Esa nube cargada de llanto que se ha acomodado en mi pecho no es borrasca ni anticiclón; alegría ni tristeza. Solo es la vida. Esa que somos y que nos rodea; que amamos a veces y otras, aniquilamos. Una complejidad que supone una existencia. Ecuación en la que juegan papel fundamental un montón de incógnitas: átomos, moléculas; espíritu... Esa que nosotros ansiamos definir, como si todo lo que es alguien pudiera caber en la acepción de un vocablo escrito en algún lugar. Buscamos constantemente ser, estar, parecer; no nos conformamos con existir; descubrir, respirar, latir; sangrar. Y así, la esencia se va quedando abajo, muy abajo, al fondo del cajón de una memoria que no la reconoce.
El lobo rojo: sesenta páginas que son pura maravilla
Primera página de El Lobo Rojo | Imagen propia |
Llevo todo el día con ganas de llorar tras leer "El lobo rojo". Una historia que me mostró, en sesenta hermosísimas páginas, como la vida; este periplo, esta travesía; es mutación, polisemia, reinvención, olvido y recuerdo; principio y final.
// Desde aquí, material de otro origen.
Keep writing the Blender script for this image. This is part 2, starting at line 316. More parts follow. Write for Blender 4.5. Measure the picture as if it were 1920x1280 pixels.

Aromas y tactos que nos tocan y nos envuelven en instantes que ya son, en sí mismos y por derecho propio, una vida entera.
El protagonista, un perrito rojizo y peludo, cae dese el carruaje en el que viaja su familia y, ahí, entre los surcos dibujados por las ruedas en la nieve, comienza a reescribirse su destino. Y, desafiando su tamaño, el largo de sus patitas, su fuerza... Desafiando quién era, se convierte en cazador, en parte e una manada. Su historia continua, crece y cambia hasta un final en el que todos los destinos de El Lobo Rojo se entrelazan.